Auch Bundesliga-Clubs sind aufmerksam geworden
Neben zahlreichen Hobby-Spielern sind seit einiger Zeit nun auch Bundeliga-Profis auf Headis aufmerksam geworden. Sven Bender vom deutschen Meister Borussia Dortmund oder Sergio Pinto von Hannover 96 gehören unter anderen zu den Headis-Begeisterten. Meister-Trainer Jürgen Klopp ist sich sogar sicher und sagte bei headis.de, "dass Headis als spielerisches Element zur Kopfballschulung das Kopfballspiel verbessert".
Als eine sinnvolle Trainingsauflockerung sieht auch Mirko Slomka, Trainer von Hannover 96, die neue Sportart. Er bestellte Netze und die speziellen Headis-Bälle, um das neue Spiel bei Übungseinheiten im Trainingslager zu integrieren.
Vom Garten ins Stadion
Vor fünf Jahren fand die erste Headis-WM statt. Das Turnier wurde im kleinen Rahmen im Garten des Erfinders René Wegner ausgetragen. Am 22. und 23. Juli 2011 steht nun die fünfte Weltmeisterschaft auf dem Plan. Die Zeiten haben sich geändert und Headis hat sich auf die großen Bühnen vorgearbeitet - diesmal geht das Spektakel im Fritz-Walter-Stadion in Kaiserslautern an den Start.

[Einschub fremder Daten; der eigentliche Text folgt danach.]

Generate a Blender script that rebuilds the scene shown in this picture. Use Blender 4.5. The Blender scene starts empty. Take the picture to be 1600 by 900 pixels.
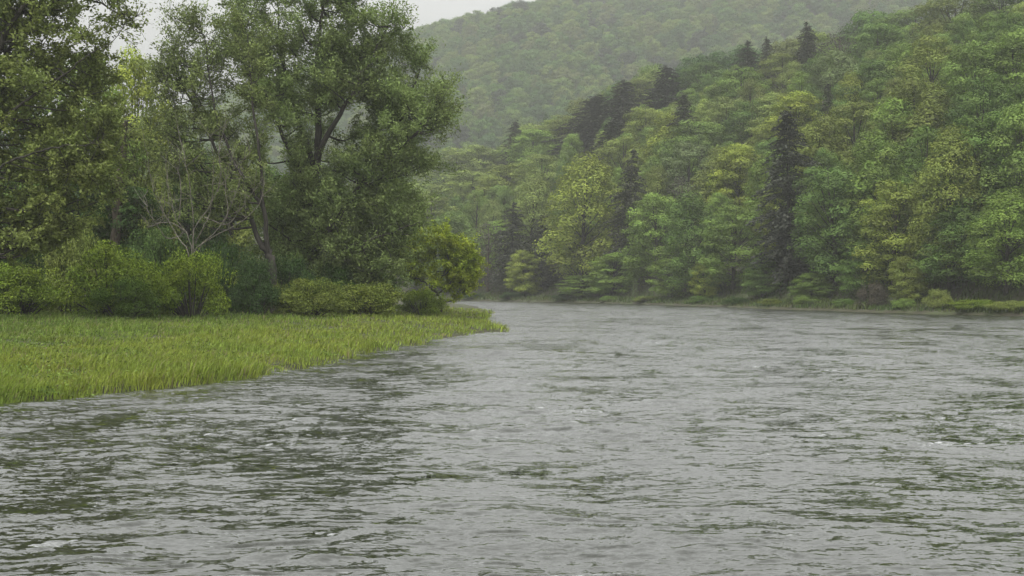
import bpy, math, random
import numpy as np
from mathutils import Vector

# ------------------------------------------------------------------ camera, sky, sun, exposure
scene = bpy.context.scene
C = scene.collection
CAM_Z, FPX = 3.0, 1700.0           # eye height in metres, focal length in 1600-px-wide pixels
cam_d = bpy.data.cameras.new('camera'); cam = bpy.data.objects.new('camera', cam_d); C.objects.link(cam)
cam.location = (0, 0, CAM_Z); cam.rotation_euler = (math.radians(90), 0, 0)
cam_d.sensor_width = 36.0; cam_d.lens = 36.0 * FPX / 1600.0; cam_d.clip_end = 6000; cam_d.clip_start = 0.1
scene.camera = cam

SUN_EL, SUN_AZ = 62.0, 200.0       # degrees; azimuth clockwise from +Y
world = bpy.data.worlds.new('World'); scene.world = world; world.use_nodes = True
nt = world.node_tree; nt.nodes.clear()
def N(t, kind, **kw):
    n = t.nodes.new(kind)
    for k, v in kw.items(): setattr(n, k, v)
    return n
sky = N(nt, 'ShaderNodeTexSky', sky_type='NISHITA'); sky.sun_disc = False
sky.sun_elevation = math.radians(SUN_EL); sky.sun_rotation = math.radians(SUN_AZ); sky.dust_density = 6.0
hs = N(nt, 'ShaderNodeHueSaturation'); hs.inputs['Saturation'].default_value = 0.12
nt.links.new(sky.outputs[0], hs.inputs['Color'])
# overcast deck, the same all round: dimmed low, raised overhead to brighten water and leaves
tc = N(nt, 'ShaderNodeTexCoord'); sx = N(nt, 'ShaderNodeSeparateXYZ'); nt.links.new(tc.outputs['Generated'], sx.inputs[0])
mx = N(nt, 'ShaderNodeMath', operation='MAXIMUM'); nt.links.new(sx.outputs['Z'], mx.inputs[0]); mx.inputs[1].default_value = 0.0
def wm(op, a, b):
    n = N(nt, 'ShaderNodeMath', operation=op)
    for k, v in enumerate((a, b)):
        if v is None: continue
        if isinstance(v, (int, float)): n.inputs[k].default_value = v
        else: nt.links.new(v.outputs[0], n.inputs[k])
    return n
fall = wm('EXPONENT', wm('MULTIPLY', wm('POWER', wm('DIVIDE', mx, 0.5), 1.4), -1.0), None)
ma = wm('ADD', wm('MULTIPLY', wm('SUBTRACT', 1.0, fall), 8.7), 1.0)
cc = N(nt, 'ShaderNodeCombineColor'); 
for ch, k in (('Red', 1.0), ('Green', 1.005), ('Blue', 0.995)):
    m_ = N(nt, 'ShaderNodeMath', operation='MULTIPLY'); nt.links.new(ma.outputs[0], m_.inputs[0]); m_.inputs[1].default_value = k
    nt.links.new(m_.outputs[0], cc.inputs[ch])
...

Dort wird das Turnier im Rahmen des Stadionfests des FCK ausgetragen.
Favorit ist der seit Längerem an Nummer 1 gesetzte Höhn, sie wissen schon: "Don Heado Corleone". Mit der großen Begeisterung und der wachsenden Prominenz hat der Sportstudent aber wahrscheinlich auch nicht gerechnet.
Headis als Verbesserung des Kopfballspiels
Nun soll eine Studie durchgeführt werden, die die Verbesserung des Kopfballspiels im Fußball durch Headis nachweisen soll. Diese Untersuchungen werden in Zusammenarbeit mit der Sportwissenschaft, des Hochschulsports der TU Kaiserslautern und der Jugendarbeit des 1.FCK durchgeführt.
Es wird interessant sein zu sehen, wo der Weg dieser neuen Sportart hinführen wird. Potenzial sich zu etablieren hat Headis jedenfalls. Eine neue Sportart, die begeisterungsfähig und actionreich ist, dramatisch umkämpfte Matches liefert und sehr ausgeflippte Athleten hervorbringt. Eine Kombination, die Lust auf mehr macht.